• [Problem description] Copy out every line in which the string "scene" occurs.
========================
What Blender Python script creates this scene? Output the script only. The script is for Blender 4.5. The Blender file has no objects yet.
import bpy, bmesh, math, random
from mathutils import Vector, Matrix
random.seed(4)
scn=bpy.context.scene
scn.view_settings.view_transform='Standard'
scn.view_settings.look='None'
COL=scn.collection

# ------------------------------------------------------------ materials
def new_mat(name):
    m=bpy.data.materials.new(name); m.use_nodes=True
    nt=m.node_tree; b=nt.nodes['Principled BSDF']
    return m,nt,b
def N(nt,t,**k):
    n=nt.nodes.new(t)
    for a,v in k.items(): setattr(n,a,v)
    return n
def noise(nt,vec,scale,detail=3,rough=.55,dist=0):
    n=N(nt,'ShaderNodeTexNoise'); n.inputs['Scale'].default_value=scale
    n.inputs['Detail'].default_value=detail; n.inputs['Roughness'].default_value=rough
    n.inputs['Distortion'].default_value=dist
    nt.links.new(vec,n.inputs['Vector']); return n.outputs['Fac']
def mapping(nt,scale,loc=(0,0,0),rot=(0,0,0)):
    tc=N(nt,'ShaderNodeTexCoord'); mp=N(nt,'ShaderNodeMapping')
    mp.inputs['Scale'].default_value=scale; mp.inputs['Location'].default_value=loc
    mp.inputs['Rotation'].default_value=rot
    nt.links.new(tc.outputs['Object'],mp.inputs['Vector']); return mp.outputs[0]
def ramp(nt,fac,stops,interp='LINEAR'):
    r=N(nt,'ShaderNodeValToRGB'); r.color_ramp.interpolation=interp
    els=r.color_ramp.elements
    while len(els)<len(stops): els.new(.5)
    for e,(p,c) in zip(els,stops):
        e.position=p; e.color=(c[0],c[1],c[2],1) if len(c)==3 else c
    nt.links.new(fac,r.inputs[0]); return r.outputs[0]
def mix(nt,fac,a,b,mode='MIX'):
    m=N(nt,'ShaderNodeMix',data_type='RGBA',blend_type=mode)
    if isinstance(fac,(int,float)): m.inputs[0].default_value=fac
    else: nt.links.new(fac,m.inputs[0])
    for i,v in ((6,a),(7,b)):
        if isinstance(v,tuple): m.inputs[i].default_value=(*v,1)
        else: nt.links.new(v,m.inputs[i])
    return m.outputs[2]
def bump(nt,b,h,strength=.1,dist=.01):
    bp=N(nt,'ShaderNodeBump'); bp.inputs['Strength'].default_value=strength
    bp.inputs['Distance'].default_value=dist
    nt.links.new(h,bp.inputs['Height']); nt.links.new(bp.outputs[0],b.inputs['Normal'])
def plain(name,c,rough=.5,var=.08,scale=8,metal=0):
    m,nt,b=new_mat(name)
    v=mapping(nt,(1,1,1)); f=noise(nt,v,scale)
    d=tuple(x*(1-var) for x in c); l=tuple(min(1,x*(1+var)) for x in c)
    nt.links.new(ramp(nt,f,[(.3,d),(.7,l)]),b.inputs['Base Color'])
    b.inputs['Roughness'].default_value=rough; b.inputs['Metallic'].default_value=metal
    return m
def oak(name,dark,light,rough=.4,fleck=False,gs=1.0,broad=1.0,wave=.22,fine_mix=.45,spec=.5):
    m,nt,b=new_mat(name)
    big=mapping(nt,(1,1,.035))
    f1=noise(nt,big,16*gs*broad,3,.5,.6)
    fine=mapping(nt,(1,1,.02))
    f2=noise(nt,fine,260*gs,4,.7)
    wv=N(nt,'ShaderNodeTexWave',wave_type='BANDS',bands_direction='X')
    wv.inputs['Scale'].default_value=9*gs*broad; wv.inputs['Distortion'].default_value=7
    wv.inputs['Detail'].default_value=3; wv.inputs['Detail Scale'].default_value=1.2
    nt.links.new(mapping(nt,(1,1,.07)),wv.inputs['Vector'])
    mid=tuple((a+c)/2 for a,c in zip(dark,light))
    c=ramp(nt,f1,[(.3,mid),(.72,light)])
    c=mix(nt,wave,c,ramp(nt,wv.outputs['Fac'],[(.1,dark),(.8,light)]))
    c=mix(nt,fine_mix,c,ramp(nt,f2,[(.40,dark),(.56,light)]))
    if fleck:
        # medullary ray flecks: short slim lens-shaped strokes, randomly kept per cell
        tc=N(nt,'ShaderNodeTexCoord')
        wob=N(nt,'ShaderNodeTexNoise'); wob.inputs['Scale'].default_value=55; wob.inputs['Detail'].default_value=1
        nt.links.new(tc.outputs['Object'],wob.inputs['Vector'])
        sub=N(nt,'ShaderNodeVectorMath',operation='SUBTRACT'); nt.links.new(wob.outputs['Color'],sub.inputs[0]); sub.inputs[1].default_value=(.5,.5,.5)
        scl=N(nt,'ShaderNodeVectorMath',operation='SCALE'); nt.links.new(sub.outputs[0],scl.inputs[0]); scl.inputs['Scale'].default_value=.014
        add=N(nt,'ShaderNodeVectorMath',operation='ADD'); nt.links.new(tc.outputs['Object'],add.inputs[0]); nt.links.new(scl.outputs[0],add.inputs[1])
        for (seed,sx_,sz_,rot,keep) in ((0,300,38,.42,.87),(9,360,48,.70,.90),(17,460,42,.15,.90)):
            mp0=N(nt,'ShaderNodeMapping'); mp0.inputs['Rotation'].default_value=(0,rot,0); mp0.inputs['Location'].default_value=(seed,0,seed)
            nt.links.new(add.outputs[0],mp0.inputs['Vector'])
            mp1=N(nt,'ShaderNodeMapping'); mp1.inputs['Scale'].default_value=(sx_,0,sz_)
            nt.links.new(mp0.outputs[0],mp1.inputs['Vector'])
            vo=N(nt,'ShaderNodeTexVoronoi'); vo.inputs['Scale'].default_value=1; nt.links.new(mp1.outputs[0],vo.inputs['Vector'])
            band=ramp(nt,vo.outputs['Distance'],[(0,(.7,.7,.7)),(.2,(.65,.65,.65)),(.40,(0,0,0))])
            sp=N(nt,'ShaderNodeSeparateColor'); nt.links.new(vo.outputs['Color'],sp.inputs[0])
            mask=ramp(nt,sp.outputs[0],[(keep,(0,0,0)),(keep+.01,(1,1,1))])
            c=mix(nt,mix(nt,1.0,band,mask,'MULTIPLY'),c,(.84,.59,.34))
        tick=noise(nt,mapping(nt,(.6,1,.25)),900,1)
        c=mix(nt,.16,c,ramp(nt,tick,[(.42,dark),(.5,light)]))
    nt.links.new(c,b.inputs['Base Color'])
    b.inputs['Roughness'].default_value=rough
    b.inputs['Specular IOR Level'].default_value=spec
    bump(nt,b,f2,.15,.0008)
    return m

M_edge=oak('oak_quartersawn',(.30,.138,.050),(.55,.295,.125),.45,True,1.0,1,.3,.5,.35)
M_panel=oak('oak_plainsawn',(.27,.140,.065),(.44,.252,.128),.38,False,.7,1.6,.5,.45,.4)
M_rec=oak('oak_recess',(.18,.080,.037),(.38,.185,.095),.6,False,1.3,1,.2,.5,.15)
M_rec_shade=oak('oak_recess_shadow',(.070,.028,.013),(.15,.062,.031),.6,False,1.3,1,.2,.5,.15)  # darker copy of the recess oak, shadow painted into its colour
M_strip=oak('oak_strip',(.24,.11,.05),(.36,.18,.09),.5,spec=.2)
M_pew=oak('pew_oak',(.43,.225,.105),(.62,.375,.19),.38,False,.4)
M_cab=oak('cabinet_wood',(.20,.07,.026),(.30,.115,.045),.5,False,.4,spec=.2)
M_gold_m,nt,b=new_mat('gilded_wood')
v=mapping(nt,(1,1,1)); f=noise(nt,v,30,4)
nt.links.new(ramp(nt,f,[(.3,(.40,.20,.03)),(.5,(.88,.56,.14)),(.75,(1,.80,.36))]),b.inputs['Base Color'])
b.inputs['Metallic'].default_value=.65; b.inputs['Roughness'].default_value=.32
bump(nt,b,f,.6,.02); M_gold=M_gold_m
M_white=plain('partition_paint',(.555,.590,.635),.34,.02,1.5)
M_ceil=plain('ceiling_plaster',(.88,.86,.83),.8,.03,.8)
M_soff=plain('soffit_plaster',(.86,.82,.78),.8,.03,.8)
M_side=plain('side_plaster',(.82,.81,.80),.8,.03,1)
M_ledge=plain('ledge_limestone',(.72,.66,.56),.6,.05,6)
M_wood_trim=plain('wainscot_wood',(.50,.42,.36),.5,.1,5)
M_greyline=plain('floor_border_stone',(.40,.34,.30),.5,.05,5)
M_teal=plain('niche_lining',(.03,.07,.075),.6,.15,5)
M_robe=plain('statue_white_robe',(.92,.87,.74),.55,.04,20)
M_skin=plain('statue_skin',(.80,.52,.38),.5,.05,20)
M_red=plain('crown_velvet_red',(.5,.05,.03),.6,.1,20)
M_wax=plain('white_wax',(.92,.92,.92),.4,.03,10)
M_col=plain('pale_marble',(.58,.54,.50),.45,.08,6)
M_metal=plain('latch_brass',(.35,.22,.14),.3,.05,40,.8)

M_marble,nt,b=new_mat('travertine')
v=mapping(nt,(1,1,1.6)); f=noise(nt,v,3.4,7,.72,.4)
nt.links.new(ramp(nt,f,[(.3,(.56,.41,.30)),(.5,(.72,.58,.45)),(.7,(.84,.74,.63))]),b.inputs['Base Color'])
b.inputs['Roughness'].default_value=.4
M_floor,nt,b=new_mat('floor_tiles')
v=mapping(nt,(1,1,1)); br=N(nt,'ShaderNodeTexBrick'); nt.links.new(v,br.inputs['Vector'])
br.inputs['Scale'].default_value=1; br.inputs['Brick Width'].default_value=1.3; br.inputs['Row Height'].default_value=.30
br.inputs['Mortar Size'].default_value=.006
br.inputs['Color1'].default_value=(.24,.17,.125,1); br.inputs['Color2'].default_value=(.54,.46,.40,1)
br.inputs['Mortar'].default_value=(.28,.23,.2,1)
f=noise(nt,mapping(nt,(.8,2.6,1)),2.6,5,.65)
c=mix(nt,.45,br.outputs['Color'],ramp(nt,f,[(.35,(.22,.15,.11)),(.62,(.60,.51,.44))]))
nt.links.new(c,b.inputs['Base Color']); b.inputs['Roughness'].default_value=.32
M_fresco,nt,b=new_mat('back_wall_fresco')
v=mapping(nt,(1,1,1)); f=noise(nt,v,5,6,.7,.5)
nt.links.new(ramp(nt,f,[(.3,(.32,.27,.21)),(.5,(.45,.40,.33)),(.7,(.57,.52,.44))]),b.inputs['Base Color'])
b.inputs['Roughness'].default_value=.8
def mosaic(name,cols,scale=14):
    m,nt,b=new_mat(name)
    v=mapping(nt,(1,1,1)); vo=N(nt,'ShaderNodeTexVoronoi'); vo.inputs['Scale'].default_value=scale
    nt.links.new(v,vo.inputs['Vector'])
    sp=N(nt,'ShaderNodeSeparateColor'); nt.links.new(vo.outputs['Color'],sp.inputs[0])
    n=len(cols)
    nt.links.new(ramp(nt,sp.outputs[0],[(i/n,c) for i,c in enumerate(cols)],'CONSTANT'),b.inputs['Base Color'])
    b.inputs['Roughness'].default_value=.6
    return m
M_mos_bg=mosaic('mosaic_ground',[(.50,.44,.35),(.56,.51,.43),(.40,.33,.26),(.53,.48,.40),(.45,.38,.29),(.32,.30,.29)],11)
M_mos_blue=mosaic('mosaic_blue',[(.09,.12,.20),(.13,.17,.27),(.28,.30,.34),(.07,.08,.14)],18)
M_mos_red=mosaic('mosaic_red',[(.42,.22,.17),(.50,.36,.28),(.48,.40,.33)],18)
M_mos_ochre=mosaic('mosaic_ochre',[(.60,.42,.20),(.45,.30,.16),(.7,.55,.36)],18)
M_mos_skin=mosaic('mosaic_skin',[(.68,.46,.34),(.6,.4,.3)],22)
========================
• [Worked solution]
What Blender Python script creates this scene? Output the script only. The script is for Blender 4.5. The Blender file has no objects yet.
scn=bpy.context.scene